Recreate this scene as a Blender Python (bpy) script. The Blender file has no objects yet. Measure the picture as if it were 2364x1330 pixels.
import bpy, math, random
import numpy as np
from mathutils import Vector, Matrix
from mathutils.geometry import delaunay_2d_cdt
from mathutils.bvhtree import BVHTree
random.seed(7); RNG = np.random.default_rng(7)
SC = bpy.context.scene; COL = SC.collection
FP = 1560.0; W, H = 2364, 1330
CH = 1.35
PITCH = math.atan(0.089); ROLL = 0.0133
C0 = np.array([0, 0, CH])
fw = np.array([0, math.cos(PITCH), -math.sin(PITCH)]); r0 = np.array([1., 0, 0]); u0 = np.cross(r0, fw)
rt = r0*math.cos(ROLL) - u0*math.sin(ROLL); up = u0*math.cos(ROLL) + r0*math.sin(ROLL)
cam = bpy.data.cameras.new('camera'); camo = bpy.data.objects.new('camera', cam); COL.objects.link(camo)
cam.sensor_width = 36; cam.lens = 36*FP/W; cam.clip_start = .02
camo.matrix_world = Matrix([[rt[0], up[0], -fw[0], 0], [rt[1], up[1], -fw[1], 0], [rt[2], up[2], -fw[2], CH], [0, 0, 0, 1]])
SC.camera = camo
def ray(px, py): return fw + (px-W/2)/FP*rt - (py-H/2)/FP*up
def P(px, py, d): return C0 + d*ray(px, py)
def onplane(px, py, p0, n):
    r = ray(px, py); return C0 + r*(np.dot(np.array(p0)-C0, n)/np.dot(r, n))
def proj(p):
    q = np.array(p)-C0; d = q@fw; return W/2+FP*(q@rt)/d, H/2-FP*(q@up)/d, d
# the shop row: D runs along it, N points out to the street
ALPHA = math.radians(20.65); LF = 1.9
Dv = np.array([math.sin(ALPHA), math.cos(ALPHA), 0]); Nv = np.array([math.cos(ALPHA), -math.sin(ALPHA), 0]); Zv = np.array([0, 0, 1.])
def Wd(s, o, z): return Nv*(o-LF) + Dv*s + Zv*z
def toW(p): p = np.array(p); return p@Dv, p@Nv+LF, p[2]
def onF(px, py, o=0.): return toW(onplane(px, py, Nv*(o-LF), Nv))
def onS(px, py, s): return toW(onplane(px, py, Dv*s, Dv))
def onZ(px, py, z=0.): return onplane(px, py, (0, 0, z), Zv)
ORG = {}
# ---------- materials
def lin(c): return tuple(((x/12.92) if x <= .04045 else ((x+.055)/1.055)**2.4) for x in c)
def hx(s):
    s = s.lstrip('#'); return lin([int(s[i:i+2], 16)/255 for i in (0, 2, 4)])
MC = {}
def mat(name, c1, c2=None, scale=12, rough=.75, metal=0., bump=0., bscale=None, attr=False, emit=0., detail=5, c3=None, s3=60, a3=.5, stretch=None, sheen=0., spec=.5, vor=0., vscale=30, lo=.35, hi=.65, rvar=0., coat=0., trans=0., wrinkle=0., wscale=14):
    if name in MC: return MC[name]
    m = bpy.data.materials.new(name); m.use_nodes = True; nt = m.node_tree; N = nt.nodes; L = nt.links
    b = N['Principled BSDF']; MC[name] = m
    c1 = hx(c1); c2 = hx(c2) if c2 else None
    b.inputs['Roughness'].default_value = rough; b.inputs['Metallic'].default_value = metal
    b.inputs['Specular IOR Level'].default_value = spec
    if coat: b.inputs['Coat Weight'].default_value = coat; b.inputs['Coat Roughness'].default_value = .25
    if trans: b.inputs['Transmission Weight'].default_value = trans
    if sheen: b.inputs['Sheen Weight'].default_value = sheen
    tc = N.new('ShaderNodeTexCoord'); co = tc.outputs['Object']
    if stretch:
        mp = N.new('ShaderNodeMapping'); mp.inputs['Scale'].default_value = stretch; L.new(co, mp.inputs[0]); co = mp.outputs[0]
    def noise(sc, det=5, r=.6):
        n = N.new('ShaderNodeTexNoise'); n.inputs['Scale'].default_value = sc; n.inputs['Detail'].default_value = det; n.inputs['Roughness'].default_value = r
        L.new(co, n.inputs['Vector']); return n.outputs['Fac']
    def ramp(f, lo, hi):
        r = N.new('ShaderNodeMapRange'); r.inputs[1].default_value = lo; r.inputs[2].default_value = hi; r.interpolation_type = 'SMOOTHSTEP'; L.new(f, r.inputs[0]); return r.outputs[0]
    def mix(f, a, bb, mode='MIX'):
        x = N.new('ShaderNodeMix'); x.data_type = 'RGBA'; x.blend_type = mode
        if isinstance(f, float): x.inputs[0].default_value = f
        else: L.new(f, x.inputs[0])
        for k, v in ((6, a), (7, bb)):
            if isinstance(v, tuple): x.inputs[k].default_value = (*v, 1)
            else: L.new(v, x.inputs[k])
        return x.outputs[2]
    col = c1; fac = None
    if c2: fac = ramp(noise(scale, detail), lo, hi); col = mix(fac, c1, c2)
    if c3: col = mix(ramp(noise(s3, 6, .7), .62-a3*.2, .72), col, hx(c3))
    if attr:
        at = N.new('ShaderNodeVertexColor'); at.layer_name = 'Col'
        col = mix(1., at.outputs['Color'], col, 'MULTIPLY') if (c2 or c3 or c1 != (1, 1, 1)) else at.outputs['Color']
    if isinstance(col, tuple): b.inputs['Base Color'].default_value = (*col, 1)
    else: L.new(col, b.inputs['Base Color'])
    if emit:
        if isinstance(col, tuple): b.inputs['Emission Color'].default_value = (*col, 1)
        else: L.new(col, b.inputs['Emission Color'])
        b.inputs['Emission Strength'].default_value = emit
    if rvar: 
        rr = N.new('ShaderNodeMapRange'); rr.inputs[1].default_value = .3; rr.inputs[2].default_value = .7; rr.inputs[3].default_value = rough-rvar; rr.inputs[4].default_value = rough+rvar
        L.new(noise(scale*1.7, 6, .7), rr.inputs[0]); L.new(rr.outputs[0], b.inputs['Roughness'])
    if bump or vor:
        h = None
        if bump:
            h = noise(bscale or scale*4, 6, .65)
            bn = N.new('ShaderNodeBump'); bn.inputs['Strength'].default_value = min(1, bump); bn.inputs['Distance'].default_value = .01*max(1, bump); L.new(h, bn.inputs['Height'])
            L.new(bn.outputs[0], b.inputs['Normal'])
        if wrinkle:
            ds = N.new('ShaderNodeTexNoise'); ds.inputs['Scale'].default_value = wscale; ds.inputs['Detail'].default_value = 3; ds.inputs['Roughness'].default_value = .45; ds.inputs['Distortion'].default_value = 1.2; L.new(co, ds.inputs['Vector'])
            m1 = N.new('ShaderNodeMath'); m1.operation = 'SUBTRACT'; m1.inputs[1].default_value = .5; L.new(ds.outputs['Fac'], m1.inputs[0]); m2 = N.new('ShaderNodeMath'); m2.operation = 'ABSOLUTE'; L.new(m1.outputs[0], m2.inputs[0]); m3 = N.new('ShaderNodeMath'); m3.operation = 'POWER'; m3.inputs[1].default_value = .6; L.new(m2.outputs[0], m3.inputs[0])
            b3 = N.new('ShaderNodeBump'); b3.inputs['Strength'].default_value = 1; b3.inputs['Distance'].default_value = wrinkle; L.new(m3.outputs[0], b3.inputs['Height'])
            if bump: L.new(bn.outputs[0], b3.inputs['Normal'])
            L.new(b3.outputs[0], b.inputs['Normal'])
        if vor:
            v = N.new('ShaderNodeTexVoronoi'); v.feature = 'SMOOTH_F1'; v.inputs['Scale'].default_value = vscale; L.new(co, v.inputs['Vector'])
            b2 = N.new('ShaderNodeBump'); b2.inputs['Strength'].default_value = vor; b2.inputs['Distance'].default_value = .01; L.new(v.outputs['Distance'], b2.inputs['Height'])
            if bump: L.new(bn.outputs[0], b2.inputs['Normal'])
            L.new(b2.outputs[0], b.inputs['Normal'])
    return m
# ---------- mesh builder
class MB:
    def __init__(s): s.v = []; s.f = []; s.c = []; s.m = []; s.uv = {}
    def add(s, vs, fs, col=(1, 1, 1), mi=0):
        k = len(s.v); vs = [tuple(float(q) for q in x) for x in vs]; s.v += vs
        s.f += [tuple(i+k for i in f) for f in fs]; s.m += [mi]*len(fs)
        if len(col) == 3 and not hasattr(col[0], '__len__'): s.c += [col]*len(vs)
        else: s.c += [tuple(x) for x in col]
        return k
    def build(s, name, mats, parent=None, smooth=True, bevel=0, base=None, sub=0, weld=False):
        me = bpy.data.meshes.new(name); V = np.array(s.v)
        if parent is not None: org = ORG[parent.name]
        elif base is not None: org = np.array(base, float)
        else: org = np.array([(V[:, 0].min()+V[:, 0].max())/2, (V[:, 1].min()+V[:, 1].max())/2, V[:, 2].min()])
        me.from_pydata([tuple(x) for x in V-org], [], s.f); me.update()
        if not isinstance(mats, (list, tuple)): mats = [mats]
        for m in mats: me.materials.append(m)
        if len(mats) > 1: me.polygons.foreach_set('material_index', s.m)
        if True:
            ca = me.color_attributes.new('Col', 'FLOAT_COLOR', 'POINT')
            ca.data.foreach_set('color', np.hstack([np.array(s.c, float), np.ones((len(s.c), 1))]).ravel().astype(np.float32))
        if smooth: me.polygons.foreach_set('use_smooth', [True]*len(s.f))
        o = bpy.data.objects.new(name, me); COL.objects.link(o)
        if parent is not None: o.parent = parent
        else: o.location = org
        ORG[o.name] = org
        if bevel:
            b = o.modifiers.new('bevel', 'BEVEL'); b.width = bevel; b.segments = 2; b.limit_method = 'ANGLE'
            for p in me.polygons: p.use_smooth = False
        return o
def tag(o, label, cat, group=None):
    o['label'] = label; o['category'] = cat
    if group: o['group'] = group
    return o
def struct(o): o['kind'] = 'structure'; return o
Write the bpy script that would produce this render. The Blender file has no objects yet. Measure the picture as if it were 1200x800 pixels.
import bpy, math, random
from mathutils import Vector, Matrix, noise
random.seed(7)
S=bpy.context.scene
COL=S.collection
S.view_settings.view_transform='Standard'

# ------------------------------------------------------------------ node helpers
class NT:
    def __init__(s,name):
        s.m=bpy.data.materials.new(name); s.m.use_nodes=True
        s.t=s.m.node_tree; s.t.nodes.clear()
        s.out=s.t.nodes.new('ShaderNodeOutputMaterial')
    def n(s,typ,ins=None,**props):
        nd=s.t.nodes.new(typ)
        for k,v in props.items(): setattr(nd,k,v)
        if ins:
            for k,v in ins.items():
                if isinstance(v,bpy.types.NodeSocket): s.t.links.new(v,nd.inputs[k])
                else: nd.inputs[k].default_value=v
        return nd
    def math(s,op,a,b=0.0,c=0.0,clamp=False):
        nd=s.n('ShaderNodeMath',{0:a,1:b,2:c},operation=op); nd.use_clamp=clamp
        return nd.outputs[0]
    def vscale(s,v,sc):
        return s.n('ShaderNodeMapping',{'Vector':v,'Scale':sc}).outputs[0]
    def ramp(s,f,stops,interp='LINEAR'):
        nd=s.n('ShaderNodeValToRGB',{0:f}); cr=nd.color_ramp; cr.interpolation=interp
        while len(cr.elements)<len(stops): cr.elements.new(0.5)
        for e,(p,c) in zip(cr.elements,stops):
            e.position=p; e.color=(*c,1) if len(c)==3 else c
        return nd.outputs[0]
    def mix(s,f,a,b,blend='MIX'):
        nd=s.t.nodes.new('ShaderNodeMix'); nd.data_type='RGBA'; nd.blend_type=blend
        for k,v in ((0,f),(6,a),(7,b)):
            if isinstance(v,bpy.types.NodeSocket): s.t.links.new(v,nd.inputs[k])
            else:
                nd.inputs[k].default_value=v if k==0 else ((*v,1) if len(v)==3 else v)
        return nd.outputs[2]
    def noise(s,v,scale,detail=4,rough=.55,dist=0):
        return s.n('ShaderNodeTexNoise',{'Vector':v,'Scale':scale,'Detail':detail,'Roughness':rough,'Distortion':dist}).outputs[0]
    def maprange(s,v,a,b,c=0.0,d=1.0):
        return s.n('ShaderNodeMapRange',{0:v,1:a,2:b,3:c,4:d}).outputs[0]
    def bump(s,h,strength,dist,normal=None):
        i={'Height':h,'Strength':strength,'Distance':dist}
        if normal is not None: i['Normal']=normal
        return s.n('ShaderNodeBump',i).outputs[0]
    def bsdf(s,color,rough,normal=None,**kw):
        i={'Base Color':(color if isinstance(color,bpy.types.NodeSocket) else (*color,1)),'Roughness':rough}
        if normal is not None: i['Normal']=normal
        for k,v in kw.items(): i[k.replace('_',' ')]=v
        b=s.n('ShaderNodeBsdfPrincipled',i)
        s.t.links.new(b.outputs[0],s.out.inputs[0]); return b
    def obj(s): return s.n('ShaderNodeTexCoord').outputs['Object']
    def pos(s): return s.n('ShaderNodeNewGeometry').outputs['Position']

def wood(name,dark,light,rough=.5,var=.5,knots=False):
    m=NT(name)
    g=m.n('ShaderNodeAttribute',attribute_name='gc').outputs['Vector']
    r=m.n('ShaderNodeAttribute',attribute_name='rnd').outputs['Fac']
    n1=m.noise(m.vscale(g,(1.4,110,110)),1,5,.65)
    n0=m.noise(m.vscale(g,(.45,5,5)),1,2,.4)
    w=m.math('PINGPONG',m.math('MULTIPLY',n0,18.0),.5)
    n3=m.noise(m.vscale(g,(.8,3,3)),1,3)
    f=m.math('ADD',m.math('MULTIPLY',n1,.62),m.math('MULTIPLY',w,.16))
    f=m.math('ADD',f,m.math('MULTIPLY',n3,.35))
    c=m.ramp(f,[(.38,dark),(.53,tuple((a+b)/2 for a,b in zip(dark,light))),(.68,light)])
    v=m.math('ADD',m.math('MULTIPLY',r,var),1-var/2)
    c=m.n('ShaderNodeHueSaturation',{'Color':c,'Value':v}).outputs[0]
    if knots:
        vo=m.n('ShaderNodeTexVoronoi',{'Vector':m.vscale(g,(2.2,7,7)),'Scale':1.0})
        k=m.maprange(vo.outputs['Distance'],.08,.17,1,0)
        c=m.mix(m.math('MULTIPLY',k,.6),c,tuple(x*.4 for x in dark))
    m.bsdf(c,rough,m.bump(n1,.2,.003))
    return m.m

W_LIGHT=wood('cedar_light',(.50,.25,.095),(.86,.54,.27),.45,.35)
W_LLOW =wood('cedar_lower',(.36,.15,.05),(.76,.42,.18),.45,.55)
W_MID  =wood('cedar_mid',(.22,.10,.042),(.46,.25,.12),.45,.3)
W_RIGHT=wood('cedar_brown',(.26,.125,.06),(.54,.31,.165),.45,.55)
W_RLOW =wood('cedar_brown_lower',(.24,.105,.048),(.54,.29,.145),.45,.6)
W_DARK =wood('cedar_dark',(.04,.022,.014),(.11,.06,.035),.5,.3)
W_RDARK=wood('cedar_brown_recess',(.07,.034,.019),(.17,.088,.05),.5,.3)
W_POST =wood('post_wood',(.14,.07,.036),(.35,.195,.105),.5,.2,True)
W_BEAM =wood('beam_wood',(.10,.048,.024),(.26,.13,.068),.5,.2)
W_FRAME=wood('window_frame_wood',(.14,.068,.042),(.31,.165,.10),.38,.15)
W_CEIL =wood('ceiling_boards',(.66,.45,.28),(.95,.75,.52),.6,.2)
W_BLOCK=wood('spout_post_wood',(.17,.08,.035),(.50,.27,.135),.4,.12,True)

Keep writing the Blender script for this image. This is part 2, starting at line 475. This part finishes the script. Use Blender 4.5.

**GIVEN REQUEST:** Exactly reproduce the stretch from the line with "Write the bpy" through the line with "S.view_settings.view_transform='Standard'", including both ends and nothing else.

**SOLUTION BELOW:**
Write the bpy script that would produce this render. The Blender file has no objects yet. Measure the picture as if it were 1200x800 pixels.
import bpy, math, random
from mathutils import Vector, Matrix, noise
random.seed(7)
S=bpy.context.scene
COL=S.collection
S.view_settings.view_transform='Standard'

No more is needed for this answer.